Dampak Ekonomi dan Sosial bagi Desa
Institute for Development of Economics and Finance (Indef) memperkirakan bahwa program MBG dapat mendorong pertumbuhan ekonomi nasional secara signifikan. Pada 2025, program ini diprediksi akan meningkatkan Produk Domestik Bruto (PDB) hingga Rp4.510 triliun, dengan dampak berganda yang terus meningkat seiring bertambahnya anggaran dan jumlah penerima manfaat.

Dengan jumlah penerima yang terus meningkat dari tahun ke tahun, peluang desa untuk terlibat dalam rantai pasok MBG juga semakin besar.
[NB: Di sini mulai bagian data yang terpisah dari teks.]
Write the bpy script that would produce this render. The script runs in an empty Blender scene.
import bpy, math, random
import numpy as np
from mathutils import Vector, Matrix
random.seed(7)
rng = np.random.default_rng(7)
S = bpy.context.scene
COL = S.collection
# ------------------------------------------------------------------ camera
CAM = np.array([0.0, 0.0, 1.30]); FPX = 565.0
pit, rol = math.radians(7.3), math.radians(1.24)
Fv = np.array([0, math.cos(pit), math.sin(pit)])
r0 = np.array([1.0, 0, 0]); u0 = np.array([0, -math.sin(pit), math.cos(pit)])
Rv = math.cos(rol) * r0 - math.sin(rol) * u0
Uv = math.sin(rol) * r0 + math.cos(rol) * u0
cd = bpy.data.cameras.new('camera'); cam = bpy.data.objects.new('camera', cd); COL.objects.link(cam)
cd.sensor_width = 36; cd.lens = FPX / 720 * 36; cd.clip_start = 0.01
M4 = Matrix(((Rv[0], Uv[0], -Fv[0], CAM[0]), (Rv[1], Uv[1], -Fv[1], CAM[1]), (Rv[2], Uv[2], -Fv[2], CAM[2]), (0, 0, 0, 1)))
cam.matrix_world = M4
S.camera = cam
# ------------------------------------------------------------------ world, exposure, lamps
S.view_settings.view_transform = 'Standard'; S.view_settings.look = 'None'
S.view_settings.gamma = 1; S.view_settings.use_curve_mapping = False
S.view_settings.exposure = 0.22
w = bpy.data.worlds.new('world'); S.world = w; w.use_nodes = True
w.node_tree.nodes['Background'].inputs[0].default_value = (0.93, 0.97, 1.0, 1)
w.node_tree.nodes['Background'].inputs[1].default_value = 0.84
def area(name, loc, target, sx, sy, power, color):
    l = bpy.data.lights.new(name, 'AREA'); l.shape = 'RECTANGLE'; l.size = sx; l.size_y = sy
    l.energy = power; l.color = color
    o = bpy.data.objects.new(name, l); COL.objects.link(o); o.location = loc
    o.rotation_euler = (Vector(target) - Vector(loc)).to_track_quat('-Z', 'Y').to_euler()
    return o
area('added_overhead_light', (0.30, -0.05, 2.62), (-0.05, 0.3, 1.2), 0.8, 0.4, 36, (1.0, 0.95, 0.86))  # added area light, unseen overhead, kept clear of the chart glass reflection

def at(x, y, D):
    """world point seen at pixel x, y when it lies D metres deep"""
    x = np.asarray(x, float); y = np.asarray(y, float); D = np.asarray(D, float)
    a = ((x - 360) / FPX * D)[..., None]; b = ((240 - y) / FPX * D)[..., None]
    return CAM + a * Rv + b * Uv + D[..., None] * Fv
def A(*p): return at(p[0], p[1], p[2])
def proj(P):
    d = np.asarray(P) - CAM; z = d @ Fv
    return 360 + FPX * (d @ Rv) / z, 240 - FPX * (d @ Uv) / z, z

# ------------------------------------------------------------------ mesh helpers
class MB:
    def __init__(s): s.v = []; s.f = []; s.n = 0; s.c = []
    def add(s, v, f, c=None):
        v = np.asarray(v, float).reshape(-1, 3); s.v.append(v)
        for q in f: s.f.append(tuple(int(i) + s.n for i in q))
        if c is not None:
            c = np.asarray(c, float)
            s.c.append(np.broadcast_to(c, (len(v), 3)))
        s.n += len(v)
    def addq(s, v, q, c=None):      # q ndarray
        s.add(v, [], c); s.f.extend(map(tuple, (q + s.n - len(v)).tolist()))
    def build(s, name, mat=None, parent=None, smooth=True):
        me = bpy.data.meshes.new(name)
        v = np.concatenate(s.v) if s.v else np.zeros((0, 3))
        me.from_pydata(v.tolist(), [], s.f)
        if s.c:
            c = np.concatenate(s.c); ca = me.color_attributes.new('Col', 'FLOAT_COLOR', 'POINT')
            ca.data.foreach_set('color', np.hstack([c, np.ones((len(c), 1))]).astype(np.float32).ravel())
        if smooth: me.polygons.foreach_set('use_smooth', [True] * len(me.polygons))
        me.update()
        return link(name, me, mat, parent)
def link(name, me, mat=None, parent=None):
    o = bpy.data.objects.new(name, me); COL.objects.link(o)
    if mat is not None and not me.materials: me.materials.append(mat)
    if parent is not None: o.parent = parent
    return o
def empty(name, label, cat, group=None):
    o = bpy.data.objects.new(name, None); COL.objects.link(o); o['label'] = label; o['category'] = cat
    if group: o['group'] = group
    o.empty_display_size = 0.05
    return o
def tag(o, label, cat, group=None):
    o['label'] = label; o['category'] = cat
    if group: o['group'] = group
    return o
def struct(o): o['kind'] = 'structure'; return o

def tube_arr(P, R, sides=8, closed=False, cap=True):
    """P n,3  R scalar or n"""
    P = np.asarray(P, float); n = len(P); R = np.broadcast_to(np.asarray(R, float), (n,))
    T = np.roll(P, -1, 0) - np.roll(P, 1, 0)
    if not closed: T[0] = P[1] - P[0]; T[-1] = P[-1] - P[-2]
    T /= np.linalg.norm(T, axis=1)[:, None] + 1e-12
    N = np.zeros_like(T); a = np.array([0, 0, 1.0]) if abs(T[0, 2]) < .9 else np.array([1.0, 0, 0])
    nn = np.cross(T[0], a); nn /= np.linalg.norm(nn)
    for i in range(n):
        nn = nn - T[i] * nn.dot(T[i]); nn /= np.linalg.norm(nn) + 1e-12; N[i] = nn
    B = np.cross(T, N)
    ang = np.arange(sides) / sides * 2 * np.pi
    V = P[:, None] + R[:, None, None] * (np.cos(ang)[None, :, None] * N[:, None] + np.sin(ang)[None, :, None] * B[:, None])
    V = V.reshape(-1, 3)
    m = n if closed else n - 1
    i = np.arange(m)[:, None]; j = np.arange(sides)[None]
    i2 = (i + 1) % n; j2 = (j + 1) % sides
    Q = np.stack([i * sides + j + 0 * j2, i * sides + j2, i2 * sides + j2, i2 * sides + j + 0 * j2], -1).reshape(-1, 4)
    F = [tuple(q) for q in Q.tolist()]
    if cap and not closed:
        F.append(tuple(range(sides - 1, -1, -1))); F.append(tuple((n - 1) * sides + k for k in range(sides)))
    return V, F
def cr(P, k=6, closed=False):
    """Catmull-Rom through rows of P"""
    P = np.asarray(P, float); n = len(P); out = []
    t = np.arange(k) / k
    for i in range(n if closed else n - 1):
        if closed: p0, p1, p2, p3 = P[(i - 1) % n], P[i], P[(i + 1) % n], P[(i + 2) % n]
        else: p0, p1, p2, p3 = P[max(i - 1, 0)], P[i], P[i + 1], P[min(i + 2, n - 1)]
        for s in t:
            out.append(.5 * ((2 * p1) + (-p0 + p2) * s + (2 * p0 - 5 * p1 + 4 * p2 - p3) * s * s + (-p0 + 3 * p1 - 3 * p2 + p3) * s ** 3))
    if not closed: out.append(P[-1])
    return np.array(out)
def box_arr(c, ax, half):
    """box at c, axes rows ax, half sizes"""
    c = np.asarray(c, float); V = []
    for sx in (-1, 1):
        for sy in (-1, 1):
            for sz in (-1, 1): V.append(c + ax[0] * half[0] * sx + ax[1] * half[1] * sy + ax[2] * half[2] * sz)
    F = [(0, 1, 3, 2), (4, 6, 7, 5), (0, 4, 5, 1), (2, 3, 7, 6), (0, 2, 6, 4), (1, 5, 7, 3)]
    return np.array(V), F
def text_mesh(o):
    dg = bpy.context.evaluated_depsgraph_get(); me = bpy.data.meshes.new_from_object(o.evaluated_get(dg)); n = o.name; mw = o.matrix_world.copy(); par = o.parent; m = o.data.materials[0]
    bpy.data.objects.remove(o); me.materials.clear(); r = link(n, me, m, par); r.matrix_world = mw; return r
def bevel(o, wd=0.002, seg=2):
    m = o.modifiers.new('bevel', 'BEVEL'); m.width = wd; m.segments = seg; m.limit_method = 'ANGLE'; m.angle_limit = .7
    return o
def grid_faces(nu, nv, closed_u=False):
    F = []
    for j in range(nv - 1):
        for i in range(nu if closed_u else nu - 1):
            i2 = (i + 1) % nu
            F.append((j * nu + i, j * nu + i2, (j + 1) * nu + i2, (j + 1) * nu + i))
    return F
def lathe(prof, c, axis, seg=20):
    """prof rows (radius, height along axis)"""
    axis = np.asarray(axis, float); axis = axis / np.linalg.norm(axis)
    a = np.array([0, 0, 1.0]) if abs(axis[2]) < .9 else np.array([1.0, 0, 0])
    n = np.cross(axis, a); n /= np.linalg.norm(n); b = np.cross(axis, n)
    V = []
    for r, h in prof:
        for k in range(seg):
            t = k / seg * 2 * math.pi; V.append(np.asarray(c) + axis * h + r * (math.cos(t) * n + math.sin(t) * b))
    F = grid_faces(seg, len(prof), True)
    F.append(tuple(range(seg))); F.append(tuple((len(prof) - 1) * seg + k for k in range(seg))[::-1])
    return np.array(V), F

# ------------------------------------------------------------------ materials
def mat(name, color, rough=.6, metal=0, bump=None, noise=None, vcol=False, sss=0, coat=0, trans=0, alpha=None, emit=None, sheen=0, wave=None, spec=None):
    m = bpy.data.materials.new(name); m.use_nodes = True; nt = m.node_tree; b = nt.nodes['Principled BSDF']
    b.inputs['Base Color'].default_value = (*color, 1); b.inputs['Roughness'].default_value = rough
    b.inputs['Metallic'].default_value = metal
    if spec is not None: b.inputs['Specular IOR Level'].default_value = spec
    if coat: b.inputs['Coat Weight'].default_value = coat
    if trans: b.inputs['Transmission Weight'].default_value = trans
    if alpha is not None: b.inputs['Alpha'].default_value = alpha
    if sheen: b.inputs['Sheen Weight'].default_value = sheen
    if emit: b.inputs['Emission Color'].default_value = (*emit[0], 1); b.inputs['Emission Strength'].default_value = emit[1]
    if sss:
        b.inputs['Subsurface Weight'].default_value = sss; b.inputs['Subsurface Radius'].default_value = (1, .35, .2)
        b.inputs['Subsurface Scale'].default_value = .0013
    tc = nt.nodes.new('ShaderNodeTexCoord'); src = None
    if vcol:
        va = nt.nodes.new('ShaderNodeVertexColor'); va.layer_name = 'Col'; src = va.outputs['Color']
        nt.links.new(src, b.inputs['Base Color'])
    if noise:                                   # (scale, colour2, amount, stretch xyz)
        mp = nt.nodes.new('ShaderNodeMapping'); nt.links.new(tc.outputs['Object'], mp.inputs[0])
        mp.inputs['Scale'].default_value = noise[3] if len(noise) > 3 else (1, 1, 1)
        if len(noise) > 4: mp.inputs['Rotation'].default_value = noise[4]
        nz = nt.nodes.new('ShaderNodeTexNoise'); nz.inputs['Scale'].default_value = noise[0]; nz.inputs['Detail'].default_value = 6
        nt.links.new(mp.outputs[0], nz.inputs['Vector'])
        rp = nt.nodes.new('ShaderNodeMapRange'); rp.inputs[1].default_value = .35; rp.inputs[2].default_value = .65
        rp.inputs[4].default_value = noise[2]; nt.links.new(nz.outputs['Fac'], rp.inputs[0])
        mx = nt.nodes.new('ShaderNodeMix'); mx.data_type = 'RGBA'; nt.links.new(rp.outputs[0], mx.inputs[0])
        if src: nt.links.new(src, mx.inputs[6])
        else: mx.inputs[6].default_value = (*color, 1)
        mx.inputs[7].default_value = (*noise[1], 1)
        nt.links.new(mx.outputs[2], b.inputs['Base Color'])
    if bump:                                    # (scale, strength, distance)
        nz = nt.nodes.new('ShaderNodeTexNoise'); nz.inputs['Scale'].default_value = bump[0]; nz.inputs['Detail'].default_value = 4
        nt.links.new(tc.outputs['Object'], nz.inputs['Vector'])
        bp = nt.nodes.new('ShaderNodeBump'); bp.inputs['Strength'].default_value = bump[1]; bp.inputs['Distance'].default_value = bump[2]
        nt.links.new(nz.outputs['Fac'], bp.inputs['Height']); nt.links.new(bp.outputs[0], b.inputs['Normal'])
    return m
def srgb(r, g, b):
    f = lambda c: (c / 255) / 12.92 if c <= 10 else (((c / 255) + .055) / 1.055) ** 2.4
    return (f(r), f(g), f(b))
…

Desa dapat mengoptimalkan peran BUMDes dan koperasi desa sebagai pengelola distribusi bahan pangan lokal, sehingga manfaat ekonomi tidak hanya dirasakan oleh petani dan peternak, tetapi juga oleh seluruh ekosistem desa.
Selain itu, program MBG dapat menjadi stimulus bagi desa dalam mengembangkan infrastruktur pendukung seperti dapur sehat desa, sistem logistik pangan, serta pelatihan bagi masyarakat dalam pengolahan makanan bergizi. Dengan demikian, desa bukan hanya menjadi penerima manfaat, tetapi juga aktor utama dalam keberhasilan program ini.
Program Makan Bergizi Gratis bukan hanya tentang memastikan anak-anak Indonesia mendapatkan asupan sehat, tetapi juga membuka peluang besar bagi desa sebagai pusat produksi dan distribusi bahan pangan berkualitas. Dengan keterlibatan aktif dari petani, peternak, BUMDes, dan koperasi desa, MBG dapat menjadi motor penggerak ekonomi desa sekaligus meningkatkan kesejahteraan masyarakat secara berkelanjutan.
Ke depan, sinergi antara pemerintah, desa, dan lembaga lokal harus semakin diperkuat agar program ini berjalan lebih efektif dan memberikan dampak nyata bagi semua pihak yang terlibat. Desa tidak hanya menjadi penerima manfaat, tetapi juga pilar utama dalam mendukung ketahanan pangan dan gizi nasional.